C. With the entry into force of the IRS Code, personal income tax began to treat capital gains in a more comprehensive and systematic manner, and was therefore accompanied by a transitional regime intended to minimise its impact on the value of assets existing at the date of its entry into force.
D. Case law has consolidated the position that gains obtained from the onerous transfer of land acquired as rural property before the entry into force of the IRS Code, which still retained that nature when the Code entered into force (1 January 1989), are not subject to IRS, even if the land subsequently acquires the nature of a building plot and is disposed of as such.
E. With limited exceptions, the superior courts have equally accepted the view that gains resulting from the sale of plots, following subdivision operations carried out by the seller, should be considered category B income.
F. The fact that the owner seeks opinions on construction feasibility before the sale, or that subdivision of the property is promoted exclusively by the buyer, does not interfere with the characterisation of the gains as unexpected or fortuitous, classifying them as category G income with the consequent application of its transitional regime.
F. Where gains from the sale of properties are classified as category B income, taxable income is computed on an accounting basis, with the deduction of all expenses and losses incurred to obtain or secure income, and the tax capital gain relating to the transfer of those assets is calculated under the IRC code.

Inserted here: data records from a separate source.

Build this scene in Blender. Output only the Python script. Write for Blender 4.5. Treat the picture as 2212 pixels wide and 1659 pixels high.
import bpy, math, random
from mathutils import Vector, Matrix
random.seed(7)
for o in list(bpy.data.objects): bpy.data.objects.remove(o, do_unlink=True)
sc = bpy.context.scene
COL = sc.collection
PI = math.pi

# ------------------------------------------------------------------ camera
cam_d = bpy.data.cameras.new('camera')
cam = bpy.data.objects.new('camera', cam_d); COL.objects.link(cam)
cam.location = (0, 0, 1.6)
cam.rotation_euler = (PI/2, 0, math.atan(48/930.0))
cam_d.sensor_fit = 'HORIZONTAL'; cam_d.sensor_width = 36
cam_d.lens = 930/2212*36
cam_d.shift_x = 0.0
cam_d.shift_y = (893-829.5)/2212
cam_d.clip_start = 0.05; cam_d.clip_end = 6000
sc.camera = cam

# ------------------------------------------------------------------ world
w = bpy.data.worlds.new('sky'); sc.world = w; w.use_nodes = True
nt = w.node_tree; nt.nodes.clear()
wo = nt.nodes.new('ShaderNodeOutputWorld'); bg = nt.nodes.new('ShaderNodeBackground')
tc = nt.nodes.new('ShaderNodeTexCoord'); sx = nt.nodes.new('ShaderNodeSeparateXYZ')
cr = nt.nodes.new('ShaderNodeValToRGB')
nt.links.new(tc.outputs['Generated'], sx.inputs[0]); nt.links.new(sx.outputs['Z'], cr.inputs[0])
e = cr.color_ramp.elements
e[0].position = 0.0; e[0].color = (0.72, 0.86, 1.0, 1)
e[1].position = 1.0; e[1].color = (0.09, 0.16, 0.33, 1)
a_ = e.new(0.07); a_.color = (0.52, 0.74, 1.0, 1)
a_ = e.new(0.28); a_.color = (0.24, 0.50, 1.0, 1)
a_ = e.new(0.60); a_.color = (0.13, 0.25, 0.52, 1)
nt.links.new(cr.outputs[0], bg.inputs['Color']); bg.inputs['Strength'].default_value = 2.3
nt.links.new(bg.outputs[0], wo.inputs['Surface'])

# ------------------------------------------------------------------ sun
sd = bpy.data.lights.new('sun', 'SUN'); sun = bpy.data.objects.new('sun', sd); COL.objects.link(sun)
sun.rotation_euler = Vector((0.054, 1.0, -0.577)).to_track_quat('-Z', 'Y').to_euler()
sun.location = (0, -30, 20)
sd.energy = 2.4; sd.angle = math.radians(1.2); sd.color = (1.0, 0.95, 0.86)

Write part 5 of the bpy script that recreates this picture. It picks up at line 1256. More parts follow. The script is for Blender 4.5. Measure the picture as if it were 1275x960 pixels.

In particular, this means that unlike the rules for category G capital gains, which only consider 50% of their value as a capital increment, capital gains classified as category B income tend to be taken into account at their full value.
G. The amendment introduced by Law no. 75-B/2020 of 31 December has significantly affected legal certainty as to the taxation of this income, since in cases of allocation of immovable property from the private estate to commercial, business and professional activity carried on in individual capacity, the capital increment prior to that allocation — potentially not subject to tax under the category G transitional regime — is no longer separately computed.
H. Consequently, in a cautious reading of the current regime, and without prejudice to the constitutional considerations set out in the text, it must be borne in mind that the allocation, made after 1 January 2021, of any rural or urban properties acquired before 1989 — which between their acquisition and the entry into force of the IRS code did not acquire the nature of building plots — to commercial, business and professional activity carried on by their owner, apparently results in the total inapplicability for such taxpayers of the transitional regime provided for in the law for category G income.